The Gearbox team makes do with the space it has, but he said it is not ideal in an atmosphere that requires extreme collaboration.
“You’ve got this very dynamic blend between extreme right-minded people and extreme left-minded people,” he said. “At any given moment in the development of a video game, there are different priorities. What that causes is a need to constantly refigure where we are sitting and who we are working with.”
Pitchford said the company decided it was time to design a workspace that fit its needs in a building that is tops in technological advances in comfort and efficiency.
Choosing Frisco
While Gearbox Software could function anywhere as long as it had an Internet connection, Pitchford said most of the company’s employees are settled in North Texas, which was a deciding factor to stay in the area.
He said they talked to a number of different area cities before making a decision.
“When we founded the company in January of 1999, I was 15 years younger, my partners were 15 years younger and the people that founded this company were 15 years younger,” he said.

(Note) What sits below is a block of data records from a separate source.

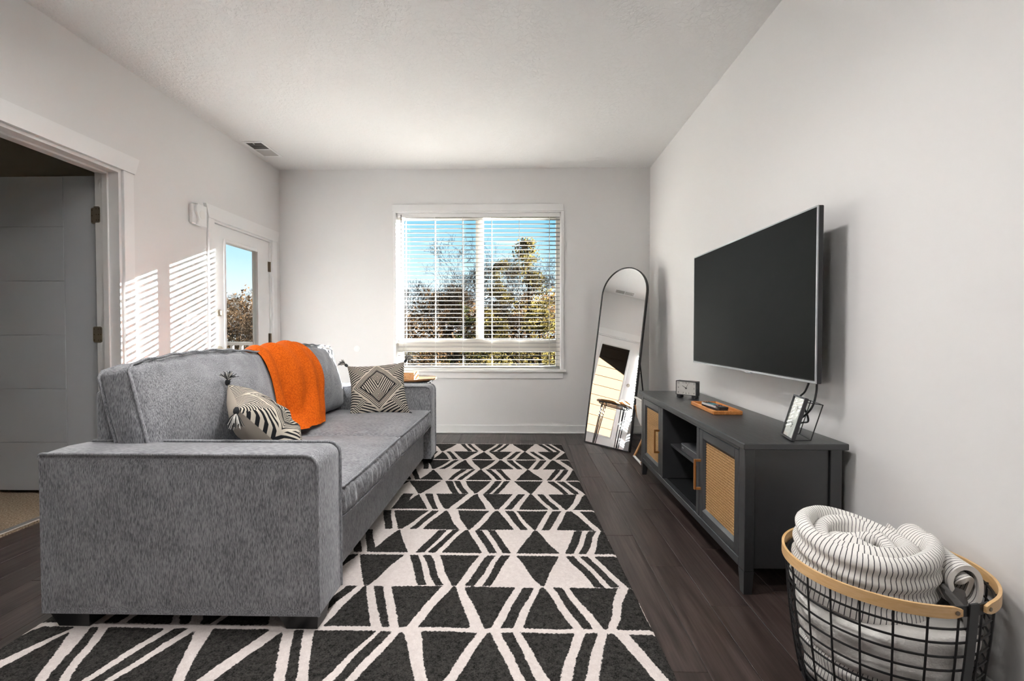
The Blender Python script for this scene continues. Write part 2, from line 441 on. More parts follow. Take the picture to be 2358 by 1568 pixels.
wallbox('wall_left', [(XL - WT, XL, YN, BD0, 0, ZC), (XL - WT, XL, BD0, BD1, BDZ, ZC), (XL - WT, XL, BD1, GD0, 0, ZC), (XL - WT, XL, GD0, GD1, GDZ, ZC), (XL - WT, XL, GD1, YB, 0, ZC)], M['wall_paint'])

# floor planks: one object per board, sharing the full-length mesh
PWID, PLEN = 0.1475, 0.943
full = {}
def plank(x0, y0, y1):
    L = round(y1 - y0, 3)
    if L < 0.02: return
    if L not in full:
        mb = MB().box(0.0007, PWID - 0.0007, 0.0007, L - 0.0007, -0.004, 0.0, 0.0012)
        me = bpy.data.meshes.new('plank'); me.from_pydata(mb.v, [], mb.f)
        bm = bmesh.new(); bm.from_mesh(me); bmesh.ops.recalc_face_normals(bm, faces=bm.faces[:]); bm.to_mesh(me); bm.free()
        me.materials.append(M['plank']); full[L] = me
    o = bpy.data.objects.new('plank', full[L]); COL.objects.link(o); o.parent = floor
    o.location = Vector((x0, y0, 0)) - ORI[floor]
col0 = 0.4335; k0 = int(math.floor((XL - 0.15 - col0) / PWID))
phase = {0: 1.40, 1: 2.04, 2: 1.745}
for k in range(k0, int((XR - col0) / PWID) + 1):
    x0 = col0 + k * PWID
    if k in (0, 1, 2): ph = phase[k]
    else: ph = 1.40 + ((k * 0.618) % 1.0) * PLEN
    y = ph - PLEN * math.ceil((ph - 0.6) / PLEN)
    while y < YB:
        plank(x0, max(y, 0.6), min(y + PLEN, YB)); y += PLEN

# baseboards
def baseboard(name, boxes):
    m = MB()
    for (x0, x1, y0, y1, s) in boxes:
        m.box(x0, x1, y0, y1, 0, 0.085, 0.003)
        if s == 'b': m.box(x0, x1, y0 - 0.012, y0, 0, 0.016, 0.004)
        if s == 'r': m.box(x0 - 0.012, x0, y0, y1, 0, 0.016, 0.004)
        if s == 'l': m.box(x1, x1 + 0.012, y0, y1, 0, 0.016, 0.004)
    o = m.build(name, M['trim_white']); o['kind'] = 'structure'
baseboard('baseboard_back', [(XL, XR, YB - 0.015, YB, 'b')])
baseboard('baseboard_right', [(XR - 0.015, XR, YN, YB - 0.016, 'r')])
baseboard('baseboard_left', [(XL, XL + 0.015, YN, BD0 - 0.10, 'l'), (XL, XL + 0.015, BD1 + 0.085, GD0 - 0.085, 'l')])

# door trim: legs and a header whose ends slope outward
def casing(name, y0, y1, z1, w=0.075, th=0.018):
    r = struct(name, (XL, (y0 + y1) / 2, 0))
    MB().box(XL, XL + th, y0 - w, y0, 0, z1, 0.002).build('casing_leg', M['trim_white'], r)
    MB().box(XL, XL + th, y1, y1 + w, 0, z1, 0.002).build('casing_leg', M['trim_white'], r)
    hz = 0.105
    MB().prism([(y0 - w - 0.006, z1), (y1 + w + 0.006, z1), (y1 + w + 0.040, z1 + hz), (y0 - w - 0.040, z1 + hz)], 'x', XL, XL + th + 0.006).build('casing_header', M['trim_white'], r)
    return r
casing('trim_1', BD0, BD1, BDZ)
casing('trim_2', GD0, GD1, GDZ, 0.068)

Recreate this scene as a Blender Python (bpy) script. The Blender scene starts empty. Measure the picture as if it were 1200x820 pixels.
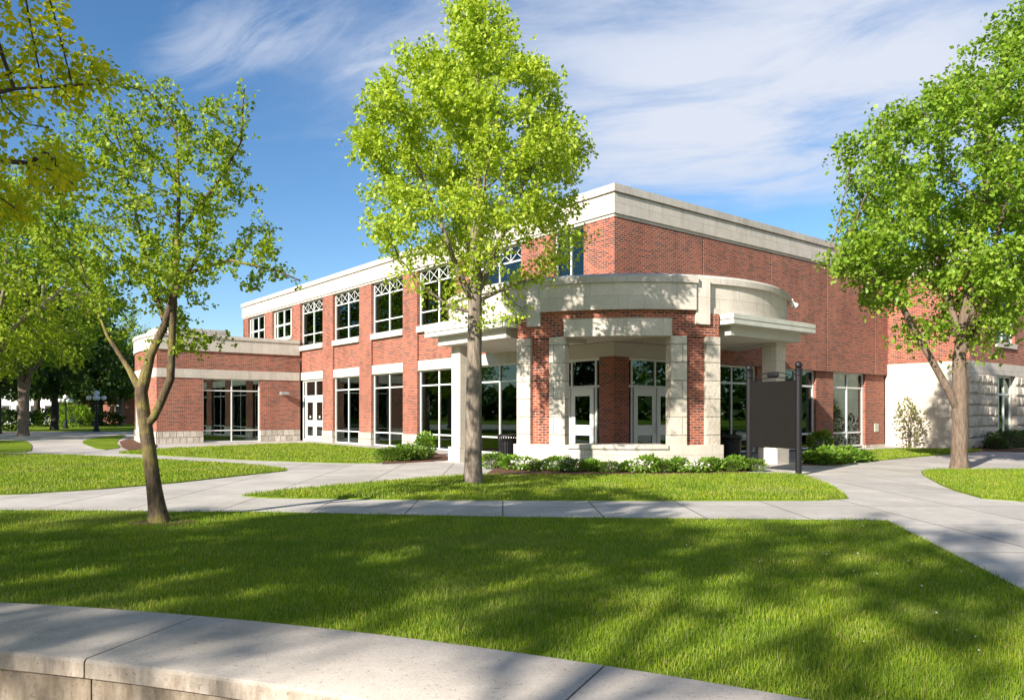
import bpy, math, random
import numpy as np
from mathutils import Vector, noise

random.seed(7); rng = np.random.default_rng(7)
sc = bpy.context.scene
COL = sc.collection
R = math.radians
HZ, FP, CAMZ = 484.0, 888.0, 1.6          # horizon row, focal length (px of a 1200 px wide photo), eye height

def G(px, py):                            # photo measurement -> metres on the ground
    Y = FP*CAMZ/(py-HZ); return ((px-600)/FP*Y, Y)

# ------------------------------------------------------------------ objects
def tag(o, label=None, cat=None, group=None, kind=None):
    if label: o['label'] = label
    if cat: o['category'] = cat
    if group: o['group'] = group
    if kind: o['kind'] = kind
    return o

def empty(name, loc=(0,0,0), rz=0, label=None, cat=None, group=None):
    o = bpy.data.objects.new(name, None); COL.objects.link(o)
    o.empty_display_size = .3
    o.location = loc; o.rotation_euler = (0,0,rz)
    return tag(o, label, cat, group)

def children(o): return [c for c in bpy.data.objects if c.parent == o]
def copy_tree(o, parent=None):
    kids = children(o)
    c = o.copy(); COL.objects.link(c)
    if parent: c.parent = parent
    for k in kids: copy_tree(k, c)
    return c

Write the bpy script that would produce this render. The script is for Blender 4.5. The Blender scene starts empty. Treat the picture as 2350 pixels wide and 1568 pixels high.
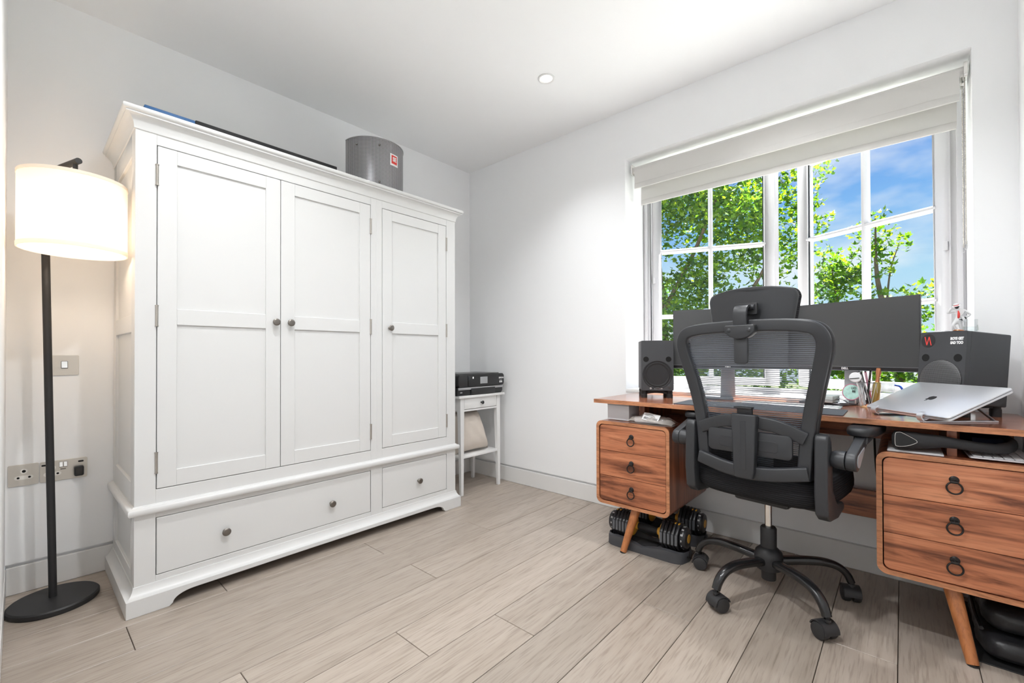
import bpy, bmesh, math, random
from math import sin, cos, pi, radians, sqrt, atan2
from mathutils import Vector, Matrix

random.seed(7)
scene = bpy.context.scene
COL = scene.collection

# ------------------------------------------------------------------ camera
cam_d = bpy.data.cameras.new('camera')
cam = bpy.data.objects.new('camera', cam_d)
COL.objects.link(cam)
FPX, YAW, PITCH, ROLL, SHY = 1006.33, 0.72696, 0.00743, -0.00274, 23.84
F0 = Vector((-sin(YAW), cos(YAW), 0)); R0 = Vector((cos(YAW), sin(YAW), 0)); U0 = Vector((0, 0, 1))
Fv = F0 * cos(PITCH) + U0 * sin(PITCH); Uv = U0 * cos(PITCH) - F0 * sin(PITCH)
Rv = R0 * cos(ROLL) + Uv * sin(ROLL); U2 = Uv * cos(ROLL) - R0 * sin(ROLL)
m = Matrix.Identity(4)
for i in range(3):
    m[i][0] = Rv[i]; m[i][1] = U2[i]; m[i][2] = -Fv[i]
m[0][3], m[1][3], m[2][3] = 2.7639, -2.5644, 0.9904
cam.matrix_world = m
cam_d.sensor_fit = 'HORIZONTAL'; cam_d.sensor_width = 36.0
cam_d.lens = FPX * 36.0 / 2350.0
cam_d.shift_y = SHY / 2350.0
cam_d.clip_start = 0.01; cam_d.clip_end = 400
scene.camera = cam

# ------------------------------------------------------------------ world (blue sky with thin cloud)
world = bpy.data.worlds.new('sky'); scene.world = world
world.use_nodes = True
wn = world.node_tree; wn.nodes.clear()
def wnode(t): return wn.nodes.new(t)
w_out = wnode('ShaderNodeOutputWorld'); w_bg = wnode('ShaderNodeBackground')
w_tc = wnode('ShaderNodeTexCoord'); w_sep = wnode('ShaderNodeSeparateXYZ')
w_ramp = wnode('ShaderNodeValToRGB'); w_map = wnode('ShaderNodeMapping'); w_noise = wnode('ShaderNodeTexNoise')
w_cr = wnode('ShaderNodeValToRGB'); w_mix = wnode('ShaderNodeMix'); w_mix.data_type = 'RGBA'
wn.links.new(w_tc.outputs['Generated'], w_sep.inputs[0])
wn.links.new(w_sep.outputs['Z'], w_ramp.inputs[0])
e = w_ramp.color_ramp.elements
e[0].position = 0.0; e[0].color = (0.70, 0.86, 0.97, 1)
e[1].position = 0.62; e[1].color = (0.05, 0.19, 0.62, 1)
for p, c in ((0.14, (0.48, 0.76, 0.97, 1)), (0.25, (0.25, 0.53, 0.95, 1)), (0.36, (0.11, 0.33, 0.84, 1))):
    k = e.new(p); k.color = c
wn.links.new(w_tc.outputs['Generated'], w_map.inputs[0])
w_map.inputs['Scale'].default_value = (1.6, 1.6, 3.6); w_map.inputs['Location'].default_value = (0.63, 0.2, 0.47)
wn.links.new(w_map.outputs[0], w_noise.inputs['Vector'])
w_noise.inputs['Scale'].default_value = 2.3; w_noise.inputs['Detail'].default_value = 5; w_noise.inputs['Roughness'].default_value = .52
wn.links.new(w_noise.outputs[0], w_cr.inputs[0])
w_cr.color_ramp.elements[0].position = .47; w_cr.color_ramp.elements[0].color = (0, 0, 0, 1)
w_cr.color_ramp.elements[1].position = .74; w_cr.color_ramp.elements[1].color = (1, 1, 1, 1)
wn.links.new(w_cr.outputs[0], w_mix.inputs[0]); wn.links.new(w_ramp.outputs[0], w_mix.inputs[6])
w_mix.inputs[7].default_value = (1.05, 1.05, 1.05, 1)
wn.links.new(w_mix.outputs[2], w_bg.inputs[0]); w_bg.inputs[1].default_value = 1.0
wn.links.new(w_bg.outputs[0], w_out.inputs[0])

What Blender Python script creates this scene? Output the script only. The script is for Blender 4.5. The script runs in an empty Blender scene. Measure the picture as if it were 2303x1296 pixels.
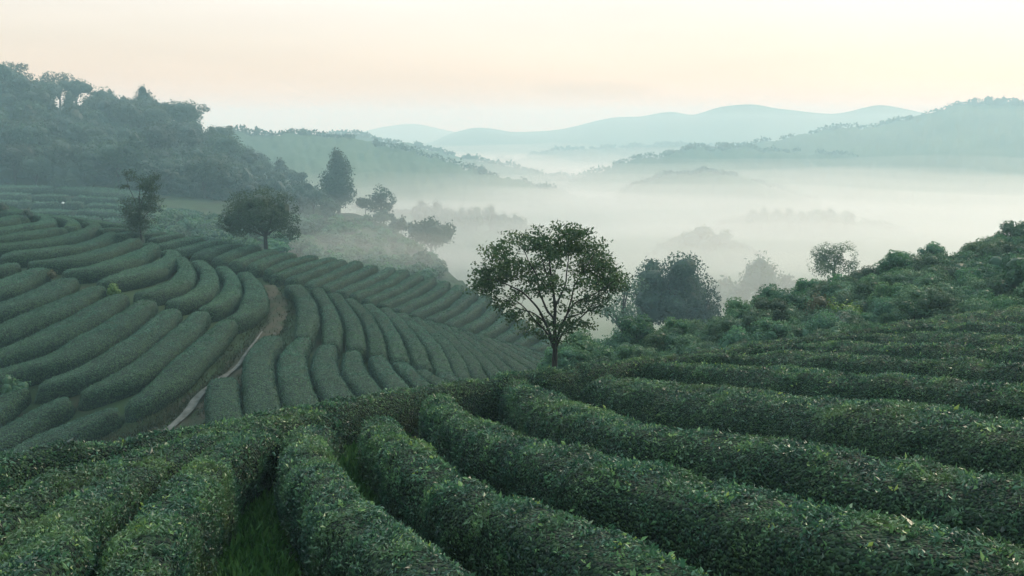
import bpy, math, random
import numpy as np
from mathutils import Vector

# ------------------------------------------------------------------ camera, sky, sun, exposure
SC = bpy.context.scene
COL = SC.collection
rng = np.random.default_rng(11)
random.seed(11)
R = math.radians
IW, IH, FPX, HOR = 2303.0, 1296.0, 1919.0, 262.0       # photograph size, focal length and horizon row in its pixels
PITCH = math.atan((IH / 2 - HOR) / FPX)

cam_d = bpy.data.cameras.new('camera')
cam_d.sensor_width = 36.0
cam_d.lens = FPX / IW * 36.0
cam_d.clip_start, cam_d.clip_end = 0.1, 12000.0
cam = bpy.data.objects.new('camera', cam_d)
cam.rotation_euler = (math.pi / 2 - PITCH, 0, 0)
COL.objects.link(cam)
SC.camera = cam

SUN_EL, SUN_AZ = 30.0, 42.0                             # degrees above the horizon, degrees right of the view
sun_d = bpy.data.lights.new('sun', 'SUN')
sun_d.energy = 1.9
sun_d.angle = R(18)
sun_d.color = (1.0, 0.80, 0.58)
sun = bpy.data.objects.new('sun', sun_d)
sv = Vector((math.sin(R(SUN_AZ)) * math.cos(R(SUN_EL)), math.cos(R(SUN_AZ)) * math.cos(R(SUN_EL)), math.sin(R(SUN_EL))))
sun.rotation_euler = sv.to_track_quat('Z', 'Y').to_euler()
COL.objects.link(sun)

world = bpy.data.worlds.new('World')
SC.world = world
world.use_nodes = True
wn, wl = world.node_tree.nodes, world.node_tree.links
wn.clear()
wo = wn.new('ShaderNodeOutputWorld')
bg = wn.new('ShaderNodeBackground')
bg.inputs['Strength'].default_value = 0.1
sky = wn.new('ShaderNodeTexSky')
sky.sky_type = 'NISHITA'
sky.sun_disc = False
sky.sun_elevation = R(SUN_EL)
sky.sun_rotation = R(SUN_AZ)
sky.altitude = 600
sky.air_density, sky.dust_density, sky.ozone_density = 1.0, 3.0, 1.5
tc = wn.new('ShaderNodeTexCoord')
sep = wn.new('ShaderNodeSeparateXYZ')
wl.new(tc.outputs['Generated'], sep.inputs[0])
ramp = wn.new('ShaderNodeValToRGB')                     # thin veil of morning cloud: warm low down, paler above
wl.new(sep.outputs['Z'], ramp.inputs[0])
for i, (p, c) in enumerate([(0.0, (.97, .75, .54)), (0.04, (.98, .80, .61)), (0.085, (1.0, .90, .75)), (0.15, (1.06, 1.02, .93)),
                            (0.45, (1.32, 1.58, 1.66)), (1.0, (1.70, 2.14, 2.30))]):
    e = ramp.color_ramp.elements[i] if i < 2 else ramp.color_ramp.elements.new(p)
    e.position = p
    e.color = (*c, 1)
# brighter and warmer towards the sun
dotn = wn.new('ShaderNodeVectorMath'); dotn.operation = 'DOT_PRODUCT'
wl.new(tc.outputs['Generated'], dotn.inputs[0]); dotn.inputs[1].default_value = (math.sin(R(20)), math.cos(R(20)) * .97, .22)
glow = wn.new('ShaderNodeMapRange'); glow.interpolation_type = 'SMOOTHSTEP'
wl.new(dotn.outputs['Value'], glow.inputs['Value'])
glow.inputs['From Min'].default_value, glow.inputs['From Max'].default_value = -0.5, 0.97
glow.inputs['To Min'].default_value, glow.inputs['To Max'].default_value = 0.62, 1.10
veil = wn.new('ShaderNodeVectorMath'); veil.operation = 'SCALE'
wl.new(ramp.outputs['Color'], veil.inputs[0]); wl.new(glow.outputs['Result'], veil.inputs['Scale'])
# faint streaks of cloud
nz = wn.new('ShaderNodeTexNoise'); nz.inputs['Scale'].default_value = 3.0; nz.inputs['Detail'].default_value = 5.0
mp = wn.new('ShaderNodeMapping'); mp.inputs['Scale'].default_value = (1.0, 1.0, 7.0)
wl.new(tc.outputs['Generated'], mp.inputs[0]); wl.new(mp.outputs[0], nz.inputs['Vector'])
nzr = wn.new('ShaderNodeMapRange'); wl.new(nz.outputs[0], nzr.inputs['Value'])
nzr.inputs['From Min'].default_value, nzr.inputs['From Max'].default_value = .3, .7
nzr.inputs['To Min'].default_value, nzr.inputs['To Max'].default_value = .95, 1.05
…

“In that 15 years, we’ve grown families, and we’ve become a much larger community of people. So some of the priorities change for a number of us as we get older. Yet we are a growing business, and the people that join the studio are creative or engineering types of all ages,” he added.
He said they were looking for the community that would afford the best lifestyle for the wide range of employees and that would grow along with Gearbox Software.
“Frisco is a really cool city with humble roots but mature leadership that is very progressive,” he said. “You have this awesome mix between more classic American town comforts but really forward-looking amenities and businesses and options. We feel that we are just in the beginning of where Frisco is going on that trajectory and that’s exciting to us.”
Community involvement
Gearbox Software Community Manager Chris Faylor said the company has a Community Day program, where they rent out a large venue and invite the public to play existing and upcoming Gearbox Software games. Attendees can learn about video game development and how to get involved in the community.
“It was really cool for both the fans and the team here,” Faylor said. “That’s something we want to keep doing and that’s another thing that the move to Frisco is really exciting for.”
Pitchford is also pushing for a possible eventual tie-in with the Videogame History Museum, which is competing along with Frisco Arts to lease the back-of-house space in the Frisco Discovery Center, just a short distance from Frisco Square.
The Frisco Community Development Corp. is expected to make a decision on the space in the near future.
Pitchford said the science and creativity that have gone into the video game industry can be an inspiration to youth.
“How great is it to have things that inspire us to care more about our minds—critical thinking, creativity—and start to focus in on the kinds of things that whether or not you become a game maker, have a mind that is finely tuned to making the world a better place,” he said.